For the material that follows, list every line containing the word "scene".

============

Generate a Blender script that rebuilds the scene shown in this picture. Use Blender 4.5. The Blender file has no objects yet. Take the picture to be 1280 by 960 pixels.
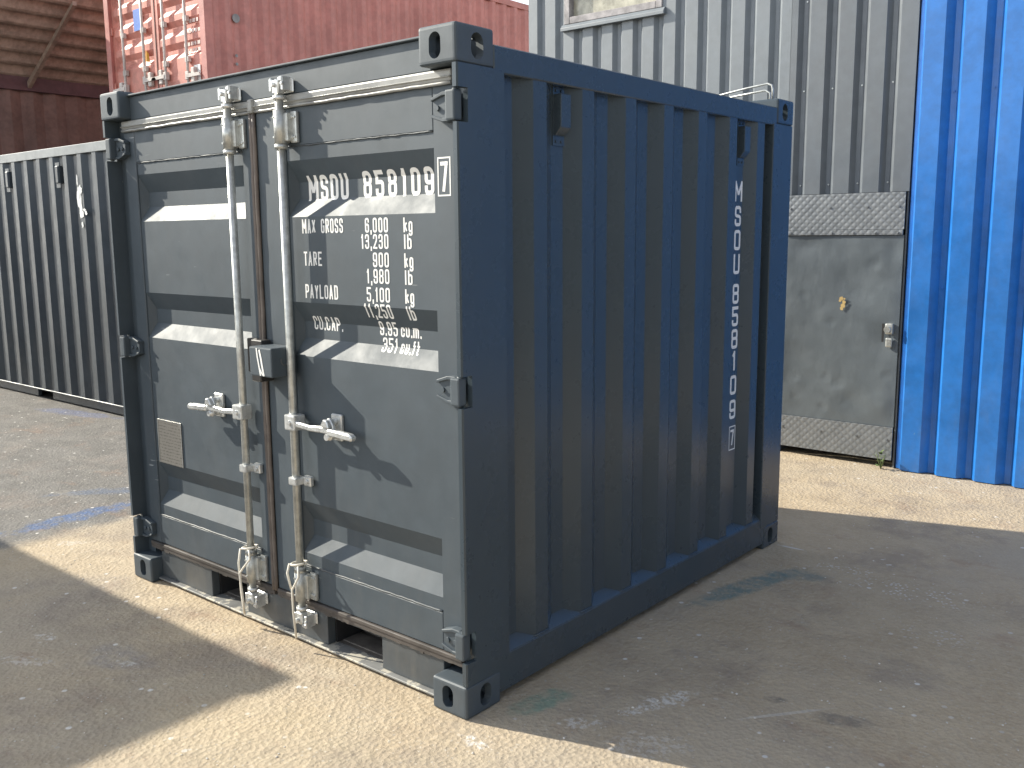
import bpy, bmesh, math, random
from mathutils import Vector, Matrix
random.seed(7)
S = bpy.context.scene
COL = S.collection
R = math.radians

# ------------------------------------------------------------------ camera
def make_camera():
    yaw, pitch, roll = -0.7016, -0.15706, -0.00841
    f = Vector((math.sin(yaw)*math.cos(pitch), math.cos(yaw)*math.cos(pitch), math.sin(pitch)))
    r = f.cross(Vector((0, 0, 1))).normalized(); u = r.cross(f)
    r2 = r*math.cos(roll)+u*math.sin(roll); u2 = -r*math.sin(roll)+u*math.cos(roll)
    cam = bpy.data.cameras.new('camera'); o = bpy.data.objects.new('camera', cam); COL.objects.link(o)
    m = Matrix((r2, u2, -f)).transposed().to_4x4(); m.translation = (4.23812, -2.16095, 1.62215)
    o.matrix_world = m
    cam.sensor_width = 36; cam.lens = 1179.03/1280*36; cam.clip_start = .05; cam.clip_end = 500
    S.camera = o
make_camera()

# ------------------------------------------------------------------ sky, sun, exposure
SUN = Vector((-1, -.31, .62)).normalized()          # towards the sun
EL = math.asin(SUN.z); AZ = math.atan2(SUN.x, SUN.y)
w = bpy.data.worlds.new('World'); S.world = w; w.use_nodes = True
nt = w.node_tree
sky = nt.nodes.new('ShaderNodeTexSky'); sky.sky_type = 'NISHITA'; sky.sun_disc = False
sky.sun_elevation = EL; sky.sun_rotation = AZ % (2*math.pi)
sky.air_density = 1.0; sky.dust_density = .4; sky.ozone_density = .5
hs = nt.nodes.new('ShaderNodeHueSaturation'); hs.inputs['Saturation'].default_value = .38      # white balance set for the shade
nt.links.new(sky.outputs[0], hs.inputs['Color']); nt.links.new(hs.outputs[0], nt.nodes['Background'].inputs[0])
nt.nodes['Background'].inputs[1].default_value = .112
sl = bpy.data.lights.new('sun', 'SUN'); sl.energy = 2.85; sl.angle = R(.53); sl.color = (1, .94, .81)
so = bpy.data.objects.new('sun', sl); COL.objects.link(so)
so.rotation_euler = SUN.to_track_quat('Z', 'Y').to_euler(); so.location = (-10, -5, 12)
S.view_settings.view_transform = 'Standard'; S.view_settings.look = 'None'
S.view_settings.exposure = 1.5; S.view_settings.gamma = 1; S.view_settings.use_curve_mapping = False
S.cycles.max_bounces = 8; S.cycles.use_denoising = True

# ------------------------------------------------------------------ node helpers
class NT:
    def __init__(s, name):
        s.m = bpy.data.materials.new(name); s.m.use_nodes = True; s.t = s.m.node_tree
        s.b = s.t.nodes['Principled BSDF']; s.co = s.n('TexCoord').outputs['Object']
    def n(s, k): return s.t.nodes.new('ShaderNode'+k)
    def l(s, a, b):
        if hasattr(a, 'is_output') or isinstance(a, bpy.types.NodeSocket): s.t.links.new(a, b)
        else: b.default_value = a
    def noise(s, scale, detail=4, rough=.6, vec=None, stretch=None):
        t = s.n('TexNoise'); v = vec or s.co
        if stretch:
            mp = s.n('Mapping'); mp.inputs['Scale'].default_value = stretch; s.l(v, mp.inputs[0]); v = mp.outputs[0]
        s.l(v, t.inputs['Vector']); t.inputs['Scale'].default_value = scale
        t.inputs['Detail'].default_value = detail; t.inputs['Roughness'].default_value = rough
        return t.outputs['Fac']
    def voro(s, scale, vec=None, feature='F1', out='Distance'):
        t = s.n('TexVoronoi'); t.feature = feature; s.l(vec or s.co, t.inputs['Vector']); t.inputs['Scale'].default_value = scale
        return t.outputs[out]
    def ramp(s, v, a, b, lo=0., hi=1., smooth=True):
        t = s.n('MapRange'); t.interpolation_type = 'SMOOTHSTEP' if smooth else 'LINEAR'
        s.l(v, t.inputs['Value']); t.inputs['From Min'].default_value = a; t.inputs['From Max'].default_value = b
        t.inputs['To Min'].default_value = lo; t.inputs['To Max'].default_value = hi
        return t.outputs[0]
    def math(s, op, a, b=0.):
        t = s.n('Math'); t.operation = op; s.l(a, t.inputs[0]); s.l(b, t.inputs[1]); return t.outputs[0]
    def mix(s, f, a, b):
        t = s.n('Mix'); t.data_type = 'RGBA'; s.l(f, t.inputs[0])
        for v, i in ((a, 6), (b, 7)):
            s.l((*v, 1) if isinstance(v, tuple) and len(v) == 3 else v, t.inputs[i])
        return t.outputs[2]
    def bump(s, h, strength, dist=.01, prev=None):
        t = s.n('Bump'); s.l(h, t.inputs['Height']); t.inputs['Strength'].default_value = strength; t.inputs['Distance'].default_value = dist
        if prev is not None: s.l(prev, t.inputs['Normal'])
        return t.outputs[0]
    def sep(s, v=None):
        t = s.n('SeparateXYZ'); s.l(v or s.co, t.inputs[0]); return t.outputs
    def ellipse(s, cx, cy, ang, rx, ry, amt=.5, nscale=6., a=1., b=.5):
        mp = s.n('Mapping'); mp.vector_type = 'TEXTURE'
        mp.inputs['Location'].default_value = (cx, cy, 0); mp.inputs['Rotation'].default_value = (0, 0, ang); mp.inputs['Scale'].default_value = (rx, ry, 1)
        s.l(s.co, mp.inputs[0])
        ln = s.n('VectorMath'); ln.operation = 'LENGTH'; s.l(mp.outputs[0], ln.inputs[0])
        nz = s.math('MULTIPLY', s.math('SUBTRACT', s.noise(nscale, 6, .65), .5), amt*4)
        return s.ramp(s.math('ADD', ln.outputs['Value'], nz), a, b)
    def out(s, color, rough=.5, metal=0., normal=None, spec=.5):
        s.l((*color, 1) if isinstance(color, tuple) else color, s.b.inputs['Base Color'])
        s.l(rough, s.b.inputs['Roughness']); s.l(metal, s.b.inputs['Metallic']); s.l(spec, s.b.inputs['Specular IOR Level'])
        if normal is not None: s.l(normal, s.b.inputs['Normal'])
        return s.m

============

▶ **Problem solution**:
Generate a Blender script that rebuilds the scene shown in this picture. Use Blender 4.5. The Blender file has no objects yet. Take the picture to be 1280 by 960 pixels.
S = bpy.context.scene